Last month, the Trump administration insisted that its war with Iran was over, a transparently preposterous claim aimed at sidestepping a legal requirement that Congress authorize hostilities that extend beyond 60 days.
Now, Senate Democrats are preparing to push back on the administration’s assertion.
Sens. Adam Schiff (D-CA) and Tim Kaine (D-VA) are circulating a draft letter within the Senate Democratic caucus objecting to the claim that a ceasefire with Iran stopped the 60-day clock on the War Powers Resolution.
Kaine told TPM that he knows “the opinion is widely shared — including among many of our Republican colleagues — that the argument that the 60 days somehow stopped makes no sense.”
Several Senate Republicans have broken with the administration on the issue in the days after the it blew past the 60-day deadline with virtually no effort to involve Congress in the decision making.
“We still have all our troops there, we’re still blockading their ports. There’s still all kinds of military action. So as a matter of fact, it’s wrong,” Kaine told TPM, when asked about the letter. “And second, as a matter of statute, the statute does not contemplate the … stoppage time or something like that.”
TPM obtained and reviewed an early draft of Senate Democrats’ letter. A spokesperson for Schiff’s office separately confirmed to TPM that a draft of the letter is currently circulating within the Senate Democratic caucus.
Democrats’ pushback comes amid efforts by the administration to wriggle out of a legal requirement to end its war with Iran or seek congressional authorization. The War Powers Resolution of 1973 mandates that a president must withdraw from a conflict 60 days after notifying Congress that American forces are fighting. The Trump administration hit that deadline in May.
But in order to avoid requesting that Congress authorize its continued military action — which is highly unpopular on Capitol Hill and would seemingly fail to get the votes needed — the White House sent a letter to Congress on May 1 saying that as far as it was concerned, the war had been “terminated” by a ceasefire.
“There has been no exchange of fire between United States Forces and Iran since April 7, 2026,” Trump wrote in the letter. “The hostilities that began on February 28, 2026, have terminated.”
And Secretary of Defense Pete Hegseth made the same argument to Congress during a set of congressional hearings during which he testified last month, stating that the administration’s ceasefire with Iran stops the War Powers Resolution’s 60-day clock. Secretary of State Marco Rubio stuck with that rhetoric on Tuesday as he testified in front of the Senate Foreign Relations Committee, claiming that the “war is over.”
Booker: You keep telling us how we’re winning this war.
Rubio: The war is over.
Booker: The war is not over.
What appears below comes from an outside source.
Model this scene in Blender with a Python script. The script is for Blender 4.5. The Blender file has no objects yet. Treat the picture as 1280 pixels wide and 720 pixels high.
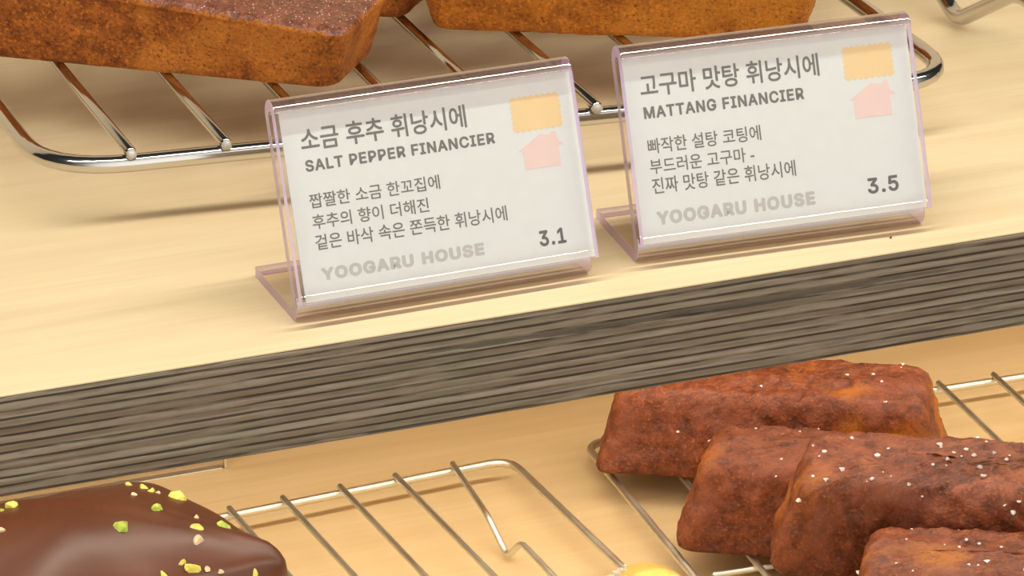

The American people see how we’re losing at the pump and with their costs, and yet this thing still hasn’t been resolved. Every day he tweets out, oh, we’ve obliterated… pic.twitter.com/6fFibxsq4H
— Acyn (@Acyn) June 2, 2026
Trump added in his letter, however, that “the threat posed by Iran to the United States and our Armed Forces remains significant. Accordingly, the Department of War continues to update its force posture in the AoR in select countries, as necessary and appropriate, to address Iranian and Iranian proxy forces’ threats and to protect the United States and its allies and partners.”
Experts who spoke to TPM called the Trump administration’s claims “absurd.”
“I think it was their effort to, frankly, avoid an action like Congress took two weeks ago,” Kaine told TPM, referring to Senate Democrats and four Senate Republicans voting to discharge the Iran War Powers Resolution from committee.
“They were trying to advance some rationale to forestall that day from happening, but the Senate did vote in support of our war powers resolution, and we think the House is going to do the same thing this week,” Kaine told TPM.
The House is expected to take up their own war powers resolution this week. That comes on the heels of House GOP leadership cancelling a vote on the resolution that was on track to pass two weeks ago.
A mass of House Republicans are reportedly planning to break from their caucus and vote with Democrats on a war powers resolution this week.